Nos investissements évoluent dans le temps. Il y a une vingtaine d'années, on avait besoin de la BEI pour financer des projets d'éoliennes. Aujourd'hui, pour le financement des éoliennes terrestres, on se passe de nous dans la plupart des cas. Cela montre que nous avons rempli notre rôle. En revanche, on nous soumet de plus de plus de projets d'éoliennes offshore, pour lesquels les financements sont assez importants. Étant beaucoup plus risqués, les projets d'éoliennes offshore flottantes nécessitent un soutien de la BEI. Cela renvoie au débat sur l'additionnalité : sommes-nous bien mobilisés sur les projets pour lesquels on a vraiment besoin de nous ?

Concernant la politique de voisinage, nous avons accompagné de nombreux projets d'infrastructures, mais aussi des projets en matière agricole, notamment en Ukraine et, récemment, en Moldavie. Nous soutenons des projets de nature à favoriser la croissance économique. Les règles d'éligibilité sont les mêmes que pour les pays de l'Union européenne.

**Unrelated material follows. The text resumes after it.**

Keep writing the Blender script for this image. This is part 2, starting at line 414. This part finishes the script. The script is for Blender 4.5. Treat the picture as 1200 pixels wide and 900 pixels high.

La question sur la connaissance des dispositifs est tout à fait pertinente, y compris à l'intérieur de l'Union européenne. Comme la Commission européenne, nous devons progresser pour que nos instruments soient plus simples et mieux connus, de manière à ce qu'ils soient plus utilisés. Comme je l'ai dit tout à l'heure, le pays qui a le plus bénéficié du plan Juncker, compte tenu de la taille de son économie, est la Grèce. C'est aussi parce que nous y avons envoyé une équipe qui a rencontré les porteurs de projets pour leur expliquer nos règles de présentation.

Comment pouvons-nous accompagner des projets visant à améliorer l'efficacité énergétique dans les nouveaux États membres de l'Europe de l'Est ? C'est l'un des grands enjeux de la période actuelle. C'est aussi un enjeu pour la réussite de la banque du climat.